This rendering shows gas molecules widening the gaps between rows of the team’s graphene nano-ribbons. Nebraska’s Alexander Sinitskii and his colleagues have proposed that this phenomenon partly explains how the nano-ribbons grant sensors an unprecedented boost in sensitivity. Source: Nature Communication/Springer Nature
Adding a specialized form of graphene to gas sensors can imbue these machines with significantly heightened sensitivity compared to traditional counterparts.
Engineers from the University of Nebraska-Lincoln, University of Illinois at Urbana-Champaign, and Russia’s Saratov State Technical University created a new of type of nano-ribbon derived from the 2D honeycomb of carbon atoms, which stand vertically rather than lying flat on a surface.
The scientists integrated a film of the nano-ribbons into the circuity of the gas sensor where it responded about 100 times more sensitively to molecules than did sensors featuring even the best performing carbon-based materials.

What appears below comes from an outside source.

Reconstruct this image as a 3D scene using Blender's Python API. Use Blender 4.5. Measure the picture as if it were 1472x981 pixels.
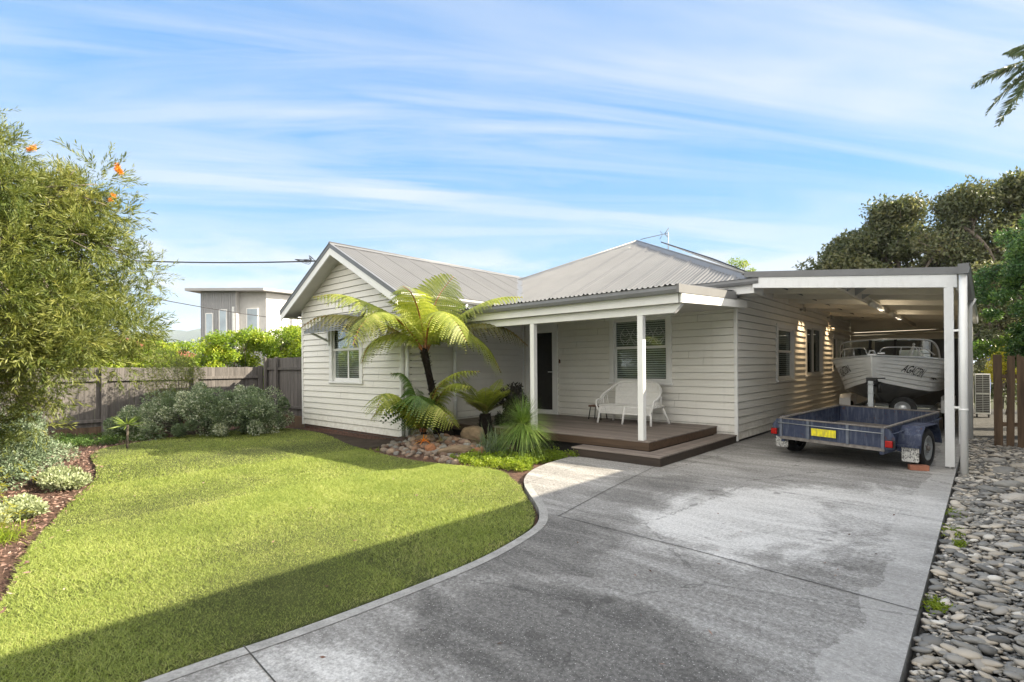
import bpy, bmesh, math, random
import numpy as np
from mathutils import Vector, Matrix, noise
from mathutils.geometry import delaunay_2d_cdt

R = math.radians
random.seed(7)
RNG = np.random.default_rng(7)
for o in list(bpy.data.objects):
    bpy.data.objects.remove(o)
SC = bpy.context.scene
COL = SC.collection

# ------------------------------------------------------------------ camera
cam_d = bpy.data.cameras.new("Camera")
cam = bpy.data.objects.new("Camera", cam_d)
COL.objects.link(cam)
cam.matrix_world = (Matrix.Translation((3.679, -10.693, 1.55)) @ Matrix.Rotation(R(42.2), 4, 'Z')
                    @ Matrix.Rotation(R(90), 4, 'X') @ Matrix.Rotation(R(-0.45), 4, 'Z'))
cam_d.sensor_width = 36
cam_d.lens = 18.342
cam_d.shift_y = 0.0248
cam_d.clip_start = 0.05
cam_d.clip_end = 12000
SC.camera = cam

# ------------------------------------------------------------------ sun, sky, exposure
SUN_DIR = Vector((1.25, 1.07, 1.0)).normalized()      # towards the sun
SUN_EL = math.asin(SUN_DIR.z)
SUN_AZ = math.atan2(SUN_DIR.x, SUN_DIR.y)             # clockwise from +Y
sun_d = bpy.data.lights.new("Sun", 'SUN')
sun_d.energy = 4.8
sun_d.angle = R(0.5)
sun_d.color = (1.0, 0.89, 0.71)
sun = bpy.data.objects.new("Sun", sun_d)
COL.objects.link(sun)
sun.rotation_euler = SUN_DIR.to_track_quat('Z', 'Y').to_euler()
SKY_STRENGTH = 0.115
EXPOSURE = 1.75

world = bpy.data.worlds.new("World")
SC.world = world
world.use_nodes = True
wt = world.node_tree
for n in list(wt.nodes):
    wt.nodes.remove(n)


class NT:
    def __init__(s, tree):
        s.t = tree

    def n(s, typ, **kw):
        nd = s.t.nodes.new(typ)
        for k, v in kw.items():
            if k.startswith('i_'):
                key = k[2:]
                key = int(key) if key.isdigit() else key.replace('_', ' ')
                nd.inputs[key].default_value = v
            else:
                setattr(nd, k, v)
        return nd

    def l(s, a, b):
        s.t.links.new(a, b)

    def math(s, op, a, b=None, clamp=False):
        nd = s.t.nodes.new('ShaderNodeMath')
        nd.operation = op
        nd.use_clamp = clamp
        for i, v in enumerate((a, b)):
            if v is None:
                continue
            if isinstance(v, (int, float)):
                nd.inputs[i].default_value = v
            else:
                s.t.links.new(v, nd.inputs[i])
        return nd.outputs[0]

    def noise(s, vec, scale, detail=4, rough=.55, dist=0.0):
        nd = s.n('ShaderNodeTexNoise')
        nd.inputs['Scale'].default_value = scale
        nd.inputs['Detail'].default_value = detail
        nd.inputs['Roughness'].default_value = rough
        nd.inputs['Distortion'].default_value = dist
        if vec is not None:
            s.l(vec, nd.inputs['Vector'])
        return nd.outputs['Fac']

    def ramp(s, fac, stops, interp='LINEAR'):
        nd = s.n('ShaderNodeValToRGB')
        cr = nd.color_ramp
        cr.interpolation = interp
        while len(cr.elements) < len(stops):
            cr.elements.new(0.5)
        for e, (p, c) in zip(cr.elements, stops):
            e.position = p
            if not hasattr(c, '__len__'):
                c = (c, c, c)
            e.color = tuple(c)[:3] + (1,)
        s.l(fac, nd.inputs[0])
        return nd.outputs[0]

    def mix(s, fac, a, b, blend='MIX'):
        nd = s.t.nodes.new('ShaderNodeMix')
        nd.data_type = 'RGBA'
        nd.blend_type = blend
        for sock, v in ((nd.inputs[0], fac), (nd.inputs[6], a), (nd.inputs[7], b)):
            if isinstance(v, (int, float)):
                sock.default_value = v
            elif isinstance(v, tuple):
                sock.default_value = v[:3] + (1,)
            else:
                s.l(v, sock)
        return nd.outputs[2]

    def mapping(s, vec, scale=(1, 1, 1), rot=(0, 0, 0), loc=(0, 0, 0)):
        nd = s.n('ShaderNodeMapping')
        nd.inputs['Scale'].default_value = scale
        nd.inputs['Rotation'].default_value = rot
        nd.inputs['Location'].default_value = loc
        s.l(vec, nd.inputs['Vector'])
        return nd.outputs[0]


w = NT(wt)
sky = w.n('ShaderNodeTexSky', sky_type='NISHITA')
sky.sun_disc = False
sky.sun_elevation = SUN_EL
sky.sun_rotation = SUN_AZ
sky.air_density = 1.0
sky.dust_density = 0.6
sky.ozone_density = 2.2
tc = w.n('ShaderNodeTexCoord')
sep = w.n('ShaderNodeSeparateXYZ')
w.l(tc.outputs['Generated'], sep.inputs[0])
zc = w.math('ADD', w.math('MAXIMUM', sep.outputs[2], 0.0), 0.10)
comb = w.n('ShaderNodeCombineXYZ')
w.l(w.math('DIVIDE', sep.outputs[0], zc), comb.inputs[0])
w.l(w.math('DIVIDE', sep.outputs[1], zc), comb.inputs[1])
plane = comb.outputs[0]
# cirrus: long streaks, a broad thin veil, and small soft heaps low over the horizon
r1 = w.mapping(plane, rot=(0, 0, R(-55)))
m1 = w.mapping(r1, scale=(0.17, 1.35, 1), loc=(3.3, 1.2, 0))
s1 = w.noise(m1, 1.3, 6, .55, .7)
r2 = w.mapping(plane, rot=(0, 0, R(-44)))
m2 = w.mapping(r2, scale=(0.30, 2.6, 1), loc=(7.1, 4.4, 0))
s2 = w.noise(m2, 1.1, 7, .58, .6)
m3 = w.mapping(plane, scale=(0.5, 0.5, 1), rot=(0, 0, R(-40)), loc=(1.5, 8.2, 0))
s3 = w.noise(m3, 1.0, 4, .5)
c1 = w.ramp(s1, [(0.43, 0), (0.60, 1)])
c2 = w.ramp(s2, [(0.43, 0), (0.66, 1)])
c3 = w.ramp(s3, [(0.30, 0.35), (0.55, 1)])
m4 = w.mapping(tc.outputs['Generated'], scale=(3.0, 3.0, 12), loc=(2, 5, 1))
s4 = w.noise(m4, 1.6, 6, .55)
low = w.ramp(sep.outputs[2], [(0.0, 0.35), (0.07, 0.55), (0.13, 1.0), (0.19, 0.9), (0.26, 0.0)])
c4 = w.math('MULTIPLY', w.ramp(s4, [(0.40, 0.1), (0.58, 1)]), low)
cl = w.math('MULTIPLY', w.math('MAXIMUM', c1, w.math('MULTIPLY', c2, 0.75)), c3)
cl = w.math('MULTIPLY', cl, w.ramp(sep.outputs[2], [(0.12, 0.55), (0.30, 0.85), (0.7, 0.7)]))
cl = w.math('MAXIMUM', cl, w.math('MULTIPLY', c4, .85), True)
grad = w.ramp(sep.outputs[2], [(0.0, (.60, .76, .90)), (0.12, (.44, .69, .92)), (0.30, (.21, .54, .92)), (0.58, (.085, .385, .87)), (1.0, (.08, .31, .70))])
skyc = w.mix(1.0, sky.outputs[0], (1.0, 1.45, 1.75), 'MULTIPLY')
grad2 = w.mix(1.0, grad, (2.12, 2.36, 2.52), 'MULTIPLY')
skyc = w.mix(0.93, skyc, grad2)
skyc = w.mix(cl, skyc, (2.22, 2.38, 2.56))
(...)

“With multiple sensors on a chip, we were able to demonstrate that we can differentiate between molecules that have nearly the same chemical nature,” said Alexander Sinitskii, study author and associate professor of chemistry at the University of Nebraska, in a statement. “For example, we can tell methanol and ethanol apart. So these sensors based on graphene nano-ribbons can be not only sensitive but also selective.”
One factor may have played an important role in these results.
Graphene usually lacks a component called a band gap, which requires electrons to gain energy before jumping from their near orbits around atoms to an outer “conduction band” driving conductivity. This missing feature presented challenges for applying graphene in electronics that require manipulating the material’s conductivity at will.
The team found a way around this obstacle by initially fabricating these ribbons from the bottom up by strategically snapping together molecules on certain types of solid surfaces followed by implementing a novel method that entailed mass producing these ribbons in a liquid solution.
The final step was adding benzene rings, circular molecules containing six atoms of both carbon and hydrogen, placed onto either side of a first-generation nano-ribbon. The rings widened the ribbon reducing its band gap and enhancing its ability to conduct electricity.
Ultimately, the scientists suspect this prototype’s unique performance was partly due to an “unusual” interaction between the ribbons and the gas molecules. These atoms can nudge the vertical rows apart broadening the gaps between nano-ribbons allowing the electrons to jump to conduct electricity.
Findings from this study were published in the journal Nature Communications.